• **Record list**
————————

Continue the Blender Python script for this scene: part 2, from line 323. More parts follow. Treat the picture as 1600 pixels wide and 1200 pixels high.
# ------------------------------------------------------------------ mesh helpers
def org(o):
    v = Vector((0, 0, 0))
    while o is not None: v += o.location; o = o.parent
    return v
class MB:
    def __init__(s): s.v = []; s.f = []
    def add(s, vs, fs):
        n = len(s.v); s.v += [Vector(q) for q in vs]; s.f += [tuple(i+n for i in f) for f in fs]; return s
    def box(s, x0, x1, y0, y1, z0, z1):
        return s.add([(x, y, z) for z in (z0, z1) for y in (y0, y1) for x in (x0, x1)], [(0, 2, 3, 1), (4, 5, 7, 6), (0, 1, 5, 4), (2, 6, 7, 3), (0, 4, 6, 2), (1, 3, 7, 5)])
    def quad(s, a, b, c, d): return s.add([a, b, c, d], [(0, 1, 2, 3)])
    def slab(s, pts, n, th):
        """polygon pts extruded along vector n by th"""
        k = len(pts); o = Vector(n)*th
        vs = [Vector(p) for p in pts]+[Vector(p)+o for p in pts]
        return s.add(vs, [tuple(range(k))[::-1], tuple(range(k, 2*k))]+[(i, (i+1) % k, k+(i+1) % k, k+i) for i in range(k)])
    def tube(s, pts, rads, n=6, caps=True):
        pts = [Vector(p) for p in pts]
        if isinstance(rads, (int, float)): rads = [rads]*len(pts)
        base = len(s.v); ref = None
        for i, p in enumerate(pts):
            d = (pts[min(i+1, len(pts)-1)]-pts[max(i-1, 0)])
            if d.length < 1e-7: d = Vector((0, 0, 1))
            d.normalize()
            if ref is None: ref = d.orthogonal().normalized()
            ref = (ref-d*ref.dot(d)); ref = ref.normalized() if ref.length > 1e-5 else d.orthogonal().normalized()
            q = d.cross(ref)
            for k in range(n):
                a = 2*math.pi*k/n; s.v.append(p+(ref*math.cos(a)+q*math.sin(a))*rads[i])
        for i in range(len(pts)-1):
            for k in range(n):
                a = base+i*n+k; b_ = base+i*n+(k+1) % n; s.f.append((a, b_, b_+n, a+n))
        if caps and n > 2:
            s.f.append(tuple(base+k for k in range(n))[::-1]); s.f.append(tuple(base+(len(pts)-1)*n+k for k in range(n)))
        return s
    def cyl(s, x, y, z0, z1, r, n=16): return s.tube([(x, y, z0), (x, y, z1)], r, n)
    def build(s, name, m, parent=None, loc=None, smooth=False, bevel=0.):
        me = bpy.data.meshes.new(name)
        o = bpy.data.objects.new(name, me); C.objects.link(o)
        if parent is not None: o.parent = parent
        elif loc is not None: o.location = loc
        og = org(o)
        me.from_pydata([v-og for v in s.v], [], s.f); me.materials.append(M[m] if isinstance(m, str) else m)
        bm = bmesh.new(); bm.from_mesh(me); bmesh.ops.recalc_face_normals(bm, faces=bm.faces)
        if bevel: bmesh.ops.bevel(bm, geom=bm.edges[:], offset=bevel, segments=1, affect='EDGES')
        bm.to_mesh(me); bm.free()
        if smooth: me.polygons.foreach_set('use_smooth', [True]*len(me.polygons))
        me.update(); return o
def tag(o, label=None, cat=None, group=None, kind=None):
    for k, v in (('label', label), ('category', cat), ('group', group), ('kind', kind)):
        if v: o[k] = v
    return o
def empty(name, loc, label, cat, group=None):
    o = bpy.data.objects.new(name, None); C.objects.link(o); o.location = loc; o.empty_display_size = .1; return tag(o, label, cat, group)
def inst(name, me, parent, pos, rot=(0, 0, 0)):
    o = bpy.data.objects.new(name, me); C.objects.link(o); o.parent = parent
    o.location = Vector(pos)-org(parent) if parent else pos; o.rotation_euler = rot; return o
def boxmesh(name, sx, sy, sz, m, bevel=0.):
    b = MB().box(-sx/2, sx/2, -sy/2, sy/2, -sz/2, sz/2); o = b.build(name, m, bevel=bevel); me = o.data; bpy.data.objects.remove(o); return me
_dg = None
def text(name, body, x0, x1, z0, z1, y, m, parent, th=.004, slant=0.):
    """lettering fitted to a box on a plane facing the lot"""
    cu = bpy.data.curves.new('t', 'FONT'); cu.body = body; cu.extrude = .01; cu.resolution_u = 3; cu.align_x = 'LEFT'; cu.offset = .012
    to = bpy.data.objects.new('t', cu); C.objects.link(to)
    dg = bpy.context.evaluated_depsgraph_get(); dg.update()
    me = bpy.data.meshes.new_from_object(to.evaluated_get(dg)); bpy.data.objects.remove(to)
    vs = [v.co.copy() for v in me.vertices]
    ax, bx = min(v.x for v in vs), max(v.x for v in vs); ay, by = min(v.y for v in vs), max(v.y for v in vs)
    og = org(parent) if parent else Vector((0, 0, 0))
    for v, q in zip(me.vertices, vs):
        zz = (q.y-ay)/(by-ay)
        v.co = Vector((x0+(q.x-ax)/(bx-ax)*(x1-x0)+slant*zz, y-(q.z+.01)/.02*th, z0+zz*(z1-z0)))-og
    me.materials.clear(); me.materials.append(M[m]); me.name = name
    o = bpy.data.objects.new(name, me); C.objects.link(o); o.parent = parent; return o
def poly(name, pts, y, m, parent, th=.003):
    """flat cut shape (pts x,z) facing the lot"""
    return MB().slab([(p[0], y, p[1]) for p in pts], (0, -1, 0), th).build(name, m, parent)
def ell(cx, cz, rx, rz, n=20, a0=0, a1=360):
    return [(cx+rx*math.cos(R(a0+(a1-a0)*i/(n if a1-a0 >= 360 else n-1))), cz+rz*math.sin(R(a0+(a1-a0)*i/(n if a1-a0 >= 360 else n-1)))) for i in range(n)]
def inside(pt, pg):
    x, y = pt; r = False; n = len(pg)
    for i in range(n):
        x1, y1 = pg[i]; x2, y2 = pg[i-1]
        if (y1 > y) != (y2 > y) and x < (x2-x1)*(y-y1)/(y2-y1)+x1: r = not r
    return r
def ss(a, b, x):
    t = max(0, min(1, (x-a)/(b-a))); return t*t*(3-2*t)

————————

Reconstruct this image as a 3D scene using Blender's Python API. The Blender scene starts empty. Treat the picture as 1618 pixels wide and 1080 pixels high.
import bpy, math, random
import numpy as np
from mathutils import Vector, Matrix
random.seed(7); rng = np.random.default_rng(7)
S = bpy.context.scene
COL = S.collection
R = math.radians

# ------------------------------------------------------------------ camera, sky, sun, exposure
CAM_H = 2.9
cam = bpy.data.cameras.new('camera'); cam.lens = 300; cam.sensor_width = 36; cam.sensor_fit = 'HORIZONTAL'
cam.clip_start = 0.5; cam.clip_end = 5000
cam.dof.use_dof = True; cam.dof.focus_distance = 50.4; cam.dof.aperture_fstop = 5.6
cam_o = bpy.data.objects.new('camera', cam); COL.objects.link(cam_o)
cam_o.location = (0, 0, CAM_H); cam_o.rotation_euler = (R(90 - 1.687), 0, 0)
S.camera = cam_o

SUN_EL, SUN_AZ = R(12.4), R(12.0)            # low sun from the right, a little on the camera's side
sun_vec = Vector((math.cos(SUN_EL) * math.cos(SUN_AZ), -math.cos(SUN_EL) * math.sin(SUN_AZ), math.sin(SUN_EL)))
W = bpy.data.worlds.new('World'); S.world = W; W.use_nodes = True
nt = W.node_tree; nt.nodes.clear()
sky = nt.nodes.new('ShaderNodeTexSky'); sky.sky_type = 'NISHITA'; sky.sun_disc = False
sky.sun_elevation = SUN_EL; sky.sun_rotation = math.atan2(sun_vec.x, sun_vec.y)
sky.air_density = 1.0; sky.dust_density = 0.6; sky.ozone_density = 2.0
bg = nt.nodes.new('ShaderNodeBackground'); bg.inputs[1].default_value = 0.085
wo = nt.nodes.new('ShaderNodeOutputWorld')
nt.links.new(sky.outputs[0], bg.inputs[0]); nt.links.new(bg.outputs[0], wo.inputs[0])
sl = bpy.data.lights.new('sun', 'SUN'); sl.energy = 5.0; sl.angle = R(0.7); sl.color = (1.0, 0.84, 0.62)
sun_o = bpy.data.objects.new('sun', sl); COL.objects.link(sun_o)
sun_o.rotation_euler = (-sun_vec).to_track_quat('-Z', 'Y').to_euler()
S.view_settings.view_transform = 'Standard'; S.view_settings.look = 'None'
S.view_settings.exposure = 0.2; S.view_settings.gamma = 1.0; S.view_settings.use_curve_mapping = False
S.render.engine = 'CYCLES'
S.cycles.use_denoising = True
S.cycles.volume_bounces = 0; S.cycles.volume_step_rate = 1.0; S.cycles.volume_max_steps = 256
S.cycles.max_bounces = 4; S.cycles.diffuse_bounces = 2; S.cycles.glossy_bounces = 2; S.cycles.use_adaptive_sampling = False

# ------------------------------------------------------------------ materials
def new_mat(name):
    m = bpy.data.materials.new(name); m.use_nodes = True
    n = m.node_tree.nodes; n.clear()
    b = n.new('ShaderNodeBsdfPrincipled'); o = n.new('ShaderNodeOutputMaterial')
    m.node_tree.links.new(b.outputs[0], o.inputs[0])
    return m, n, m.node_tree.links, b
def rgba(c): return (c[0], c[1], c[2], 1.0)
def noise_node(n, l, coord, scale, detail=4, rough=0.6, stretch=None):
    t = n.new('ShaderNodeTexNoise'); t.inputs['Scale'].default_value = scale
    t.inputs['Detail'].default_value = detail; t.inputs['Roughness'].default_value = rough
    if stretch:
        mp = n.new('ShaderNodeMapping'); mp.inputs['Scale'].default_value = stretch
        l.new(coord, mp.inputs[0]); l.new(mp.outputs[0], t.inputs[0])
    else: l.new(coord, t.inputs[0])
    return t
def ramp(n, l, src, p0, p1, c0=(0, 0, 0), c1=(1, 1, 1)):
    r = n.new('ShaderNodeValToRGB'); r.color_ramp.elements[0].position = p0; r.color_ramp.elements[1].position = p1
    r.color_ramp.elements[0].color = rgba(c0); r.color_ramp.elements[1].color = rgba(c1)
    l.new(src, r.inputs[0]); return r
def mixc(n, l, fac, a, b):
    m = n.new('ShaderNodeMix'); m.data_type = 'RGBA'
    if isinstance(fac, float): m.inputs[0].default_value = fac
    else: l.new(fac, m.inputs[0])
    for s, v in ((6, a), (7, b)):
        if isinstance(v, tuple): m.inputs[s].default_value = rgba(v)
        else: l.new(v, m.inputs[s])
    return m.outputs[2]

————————

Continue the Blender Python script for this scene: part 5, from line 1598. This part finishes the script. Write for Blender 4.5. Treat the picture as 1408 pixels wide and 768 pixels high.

————————

• **Exercise description**
With the first line being the one containing "Reconstruct this image" and the last line the one containing "S.camera = cam_o", transcribe exactly the lines above that fall in that range.

• **Answer to the problem**
Reconstruct this image as a 3D scene using Blender's Python API. The Blender scene starts empty. Treat the picture as 1618 pixels wide and 1080 pixels high.
import bpy, math, random
import numpy as np
from mathutils import Vector, Matrix
random.seed(7); rng = np.random.default_rng(7)
S = bpy.context.scene
COL = S.collection
R = math.radians

# ------------------------------------------------------------------ camera, sky, sun, exposure
CAM_H = 2.9
cam = bpy.data.cameras.new('camera'); cam.lens = 300; cam.sensor_width = 36; cam.sensor_fit = 'HORIZONTAL'
cam.clip_start = 0.5; cam.clip_end = 5000
cam.dof.use_dof = True; cam.dof.focus_distance = 50.4; cam.dof.aperture_fstop = 5.6
cam_o = bpy.data.objects.new('camera', cam); COL.objects.link(cam_o)
cam_o.location = (0, 0, CAM_H); cam_o.rotation_euler = (R(90 - 1.687), 0, 0)
S.camera = cam_o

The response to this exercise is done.